If using a kernel started with qemu, we can add nopti to the -append option to disable KPTI.
Status Check¶
We can check whether the KPTI mechanism is enabled through the following two methods.
/home/pwn # dmesg | grep 'page table'
[ 0.000000] Kernel/User page tables isolation: enabled
/home/pwn # cat /proc/cpuinfo | grep pti
fpu_exception : yes
flags : ... pti smep smap
Attack KPTI¶
The KPTI mechanism is different from SMAP and SMEP. Since it is tightly integrated with the source code, it seems impossible to disable at runtime.
Modify Page Tables¶
After KPTI is enabled, all data in user-space is marked with NX permissions. However, we can consider modifying the corresponding page table permissions to grant executable permissions. When the kernel does not have smep enabled, after modifying the page table permissions, we can return to user mode and execute user-space code.
SWITCH_TO_USER_CR3_STACK¶
After the KPTI mechanism is enabled, a page table switch occurs when transitioning from user mode to kernel mode; a page table switch also occurs when returning from kernel mode to user mode. Therefore, if we can control the kernel to execute the page table switching code snippet that runs when returning to user mode, we can normally return to user mode.

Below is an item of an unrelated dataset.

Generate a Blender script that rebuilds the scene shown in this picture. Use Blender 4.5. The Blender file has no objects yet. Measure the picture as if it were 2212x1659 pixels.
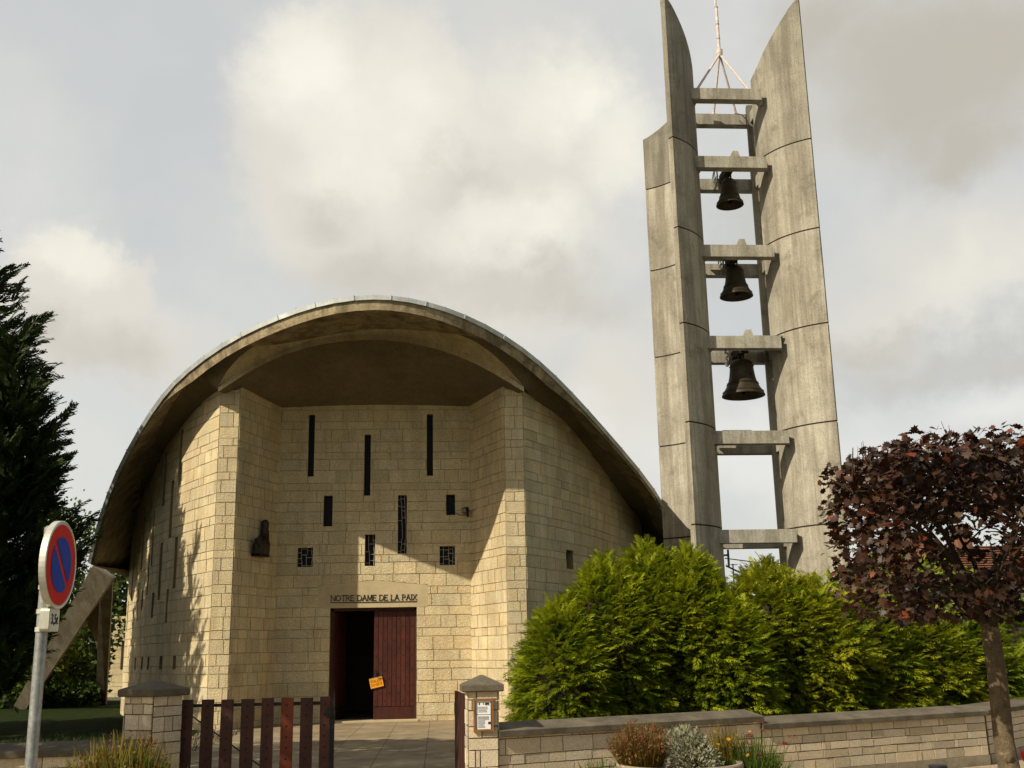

By analyzing the code for switching from kernel mode to user mode, we can learn that the page table switch mainly relies on the SWITCH_TO_USER_CR3_STACK assembly macro. Therefore, we just need to be able to call this code.
.macro SWITCH_TO_USER_CR3_STACK scratch_reg:req
pushq %rax
SWITCH_TO_USER_CR3_NOSTACK scratch_reg=\scratch_reg scratch_reg2=%rax
popq %rax
.endm
.macro SWITCH_TO_USER_CR3_NOSTACK scratch_reg:req scratch_reg2:req
ALTERNATIVE "jmp .Lend_\@", "", X86_FEATURE_PTI
mov %cr3, \scratch_reg
ALTERNATIVE "jmp .Lwrcr3_\@", "", X86_FEATURE_PCID
/*
* Test if the ASID needs a flush.
*/
movq \scratch_reg, \scratch_reg2
andq $(0x7FF), \scratch_reg /* mask ASID */
bt \scratch_reg, THIS_CPU_user_pcid_flush_mask
jnc .Lnoflush_\@
/* Flush needed, clear the bit */
btr \scratch_reg, THIS_CPU_user_pcid_flush_mask
movq \scratch_reg2, \scratch_reg
jmp .Lwrcr3_pcid_\@
.Lnoflush_\@:
movq \scratch_reg2, \scratch_reg
SET_NOFLUSH_BIT \scratch_reg
.Lwrcr3_pcid_\@:
/* Flip the ASID to the user version */
orq $(PTI_USER_PCID_MASK), \scratch_reg
.Lwrcr3_\@:
/* Flip the PGD to the user version */
orq $(PTI_USER_PGTABLE_MASK), \scratch_reg
mov \scratch_reg, %cr3
.Lend_\@:
.endm
In fact, we not only want to switch page tables, but also want to return to user mode. Therefore, we also need to reuse the code in the kernel that returns to user mode. There are two main ways the kernel returns to user mode: iret and sysret. Details are described below.
iret¶
SYM_INNER_LABEL(swapgs_restore_regs_and_return_to_usermode, SYM_L_GLOBAL)
#ifdef CONFIG_DEBUG_ENTRY
/* Assert that pt_regs indicates user mode. */
testb $3, CS(%rsp)
jnz 1f
ud2
1:
#endif
POP_REGS pop_rdi=0
/*
* The stack is now user RDI, orig_ax, RIP, CS, EFLAGS, RSP, SS.
* Save old stack pointer and switch to trampoline stack.
*/
movq %rsp, %rdi
movq PER_CPU_VAR(cpu_tss_rw + TSS_sp0), %rsp
UNWIND_HINT_EMPTY
/* Copy the IRET frame to the trampoline stack. */
pushq 6*8(%rdi) /* SS */
pushq 5*8(%rdi) /* RSP */
pushq 4*8(%rdi) /* EFLAGS */
pushq 3*8(%rdi) /* CS */
pushq 2*8(%rdi) /* RIP */
/* Push user RDI on the trampoline stack. */
pushq (%rdi)
/*
* We are on the trampoline stack. All regs except RDI are live.
* We can do future final exit work right here.
*/
STACKLEAK_ERASE_NOCLOBBER
SWITCH_TO_USER_CR3_STACK scratch_reg=%rdi
/* Restore RDI. */
popq %rdi
SWAPGS
INTERRUPT_RETURN
As we can see, by forging the following stack and jumping to movq %rsp, %rdi, we can both switch page tables and return to user mode.
fake rax
fake rdi
RIP
CS
EFLAGS
RSP
SS
sysret¶
When using sysret, we first need to ensure that rcx and r11 have the following values:
rcx, save the rip of the code to be executed when returning to userspace
r11, save eflags
Then construct the following stack:
fake rdi
rsp, the stack of the userspace
Finally, jump to the following code in entry_SYSCALL_64 to return to user mode.
SWITCH_TO_USER_CR3_STACK scratch_reg=%rdi
popq %rdi
popq %rsp
swapgs
sysretq
signal handler¶
We can also consider registering a signal handler in user mode to execute code located in user space. With this approach, we do not need to switch page tables.